◆ RECORDED DATA ◆

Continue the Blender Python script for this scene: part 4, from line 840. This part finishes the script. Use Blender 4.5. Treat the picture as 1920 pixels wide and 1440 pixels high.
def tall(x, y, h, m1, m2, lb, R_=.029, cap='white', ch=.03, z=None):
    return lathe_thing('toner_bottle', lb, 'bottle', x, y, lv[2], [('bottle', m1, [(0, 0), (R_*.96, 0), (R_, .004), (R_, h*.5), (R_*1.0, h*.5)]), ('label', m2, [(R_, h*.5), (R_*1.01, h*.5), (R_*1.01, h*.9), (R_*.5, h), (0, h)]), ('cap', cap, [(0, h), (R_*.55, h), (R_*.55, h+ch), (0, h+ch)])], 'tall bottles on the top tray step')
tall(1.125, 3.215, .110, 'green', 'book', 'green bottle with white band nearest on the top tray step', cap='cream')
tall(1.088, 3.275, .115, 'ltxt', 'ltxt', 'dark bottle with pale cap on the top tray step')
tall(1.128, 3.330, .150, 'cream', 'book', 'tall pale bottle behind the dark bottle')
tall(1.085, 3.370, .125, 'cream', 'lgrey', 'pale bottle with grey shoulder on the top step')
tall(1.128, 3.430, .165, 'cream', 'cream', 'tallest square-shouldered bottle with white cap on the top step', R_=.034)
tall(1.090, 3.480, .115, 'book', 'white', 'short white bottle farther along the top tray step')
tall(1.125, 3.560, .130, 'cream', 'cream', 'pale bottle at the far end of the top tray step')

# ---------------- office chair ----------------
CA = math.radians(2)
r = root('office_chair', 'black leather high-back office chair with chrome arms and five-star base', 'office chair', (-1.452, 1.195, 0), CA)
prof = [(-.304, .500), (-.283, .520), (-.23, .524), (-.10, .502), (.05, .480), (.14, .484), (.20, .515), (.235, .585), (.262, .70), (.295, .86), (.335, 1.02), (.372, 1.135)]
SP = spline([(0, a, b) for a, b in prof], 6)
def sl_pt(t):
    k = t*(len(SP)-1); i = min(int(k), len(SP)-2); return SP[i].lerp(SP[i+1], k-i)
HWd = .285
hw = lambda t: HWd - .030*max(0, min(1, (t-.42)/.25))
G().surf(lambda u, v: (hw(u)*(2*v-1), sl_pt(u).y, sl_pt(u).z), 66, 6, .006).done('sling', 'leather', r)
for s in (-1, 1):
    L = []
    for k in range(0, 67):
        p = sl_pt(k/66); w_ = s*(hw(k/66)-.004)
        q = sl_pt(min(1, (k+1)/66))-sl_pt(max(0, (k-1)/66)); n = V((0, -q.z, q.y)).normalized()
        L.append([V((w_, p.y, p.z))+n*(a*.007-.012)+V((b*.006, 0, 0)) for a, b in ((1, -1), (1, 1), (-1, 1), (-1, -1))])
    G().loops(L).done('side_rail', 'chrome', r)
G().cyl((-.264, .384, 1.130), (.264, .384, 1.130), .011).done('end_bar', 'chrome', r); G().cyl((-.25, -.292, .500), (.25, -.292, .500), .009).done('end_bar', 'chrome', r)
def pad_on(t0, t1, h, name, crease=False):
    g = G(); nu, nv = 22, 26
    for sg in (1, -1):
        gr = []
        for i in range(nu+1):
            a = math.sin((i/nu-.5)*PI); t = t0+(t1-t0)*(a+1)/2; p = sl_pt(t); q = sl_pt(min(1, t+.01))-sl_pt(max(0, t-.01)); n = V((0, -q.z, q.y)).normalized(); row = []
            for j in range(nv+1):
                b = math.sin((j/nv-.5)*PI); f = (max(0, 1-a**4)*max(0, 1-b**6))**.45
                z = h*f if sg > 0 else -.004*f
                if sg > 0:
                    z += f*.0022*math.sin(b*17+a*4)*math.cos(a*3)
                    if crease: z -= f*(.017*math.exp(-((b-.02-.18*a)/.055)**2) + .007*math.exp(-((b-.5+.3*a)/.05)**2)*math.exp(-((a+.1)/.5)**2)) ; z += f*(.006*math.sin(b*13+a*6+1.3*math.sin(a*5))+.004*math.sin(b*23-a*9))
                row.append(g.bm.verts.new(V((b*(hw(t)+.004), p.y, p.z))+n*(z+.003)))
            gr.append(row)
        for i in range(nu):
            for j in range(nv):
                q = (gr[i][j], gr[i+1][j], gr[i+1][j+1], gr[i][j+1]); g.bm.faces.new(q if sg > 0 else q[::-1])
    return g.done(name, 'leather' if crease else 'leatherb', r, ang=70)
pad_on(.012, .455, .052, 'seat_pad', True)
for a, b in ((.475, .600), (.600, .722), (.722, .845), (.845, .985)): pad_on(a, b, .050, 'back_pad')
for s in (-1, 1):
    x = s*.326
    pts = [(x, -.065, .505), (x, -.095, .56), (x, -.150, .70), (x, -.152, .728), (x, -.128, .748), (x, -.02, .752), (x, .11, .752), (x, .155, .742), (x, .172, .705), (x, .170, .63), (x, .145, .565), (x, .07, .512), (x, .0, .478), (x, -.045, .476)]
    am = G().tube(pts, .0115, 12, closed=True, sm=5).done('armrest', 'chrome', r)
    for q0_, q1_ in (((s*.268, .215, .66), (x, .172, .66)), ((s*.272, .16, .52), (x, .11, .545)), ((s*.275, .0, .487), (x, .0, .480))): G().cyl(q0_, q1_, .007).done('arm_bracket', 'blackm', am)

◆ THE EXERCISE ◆
Using the material above, quote the first line and each line after it, stopping at and including the line that holds "tall(1.125, 3.560, .130, 'cream', 'cream', 'pale".

◆ EXERCISE RESPONSE ◆
Continue the Blender Python script for this scene: part 4, from line 840. This part finishes the script. Use Blender 4.5. Treat the picture as 1920 pixels wide and 1440 pixels high.
def tall(x, y, h, m1, m2, lb, R_=.029, cap='white', ch=.03, z=None):
    return lathe_thing('toner_bottle', lb, 'bottle', x, y, lv[2], [('bottle', m1, [(0, 0), (R_*.96, 0), (R_, .004), (R_, h*.5), (R_*1.0, h*.5)]), ('label', m2, [(R_, h*.5), (R_*1.01, h*.5), (R_*1.01, h*.9), (R_*.5, h), (0, h)]), ('cap', cap, [(0, h), (R_*.55, h), (R_*.55, h+ch), (0, h+ch)])], 'tall bottles on the top tray step')
tall(1.125, 3.215, .110, 'green', 'book', 'green bottle with white band nearest on the top tray step', cap='cream')
tall(1.088, 3.275, .115, 'ltxt', 'ltxt', 'dark bottle with pale cap on the top tray step')
tall(1.128, 3.330, .150, 'cream', 'book', 'tall pale bottle behind the dark bottle')
tall(1.085, 3.370, .125, 'cream', 'lgrey', 'pale bottle with grey shoulder on the top step')
tall(1.128, 3.430, .165, 'cream', 'cream', 'tallest square-shouldered bottle with white cap on the top step', R_=.034)
tall(1.090, 3.480, .115, 'book', 'white', 'short white bottle farther along the top tray step')
tall(1.125, 3.560, .130, 'cream', 'cream', 'pale bottle at the far end of the top tray step')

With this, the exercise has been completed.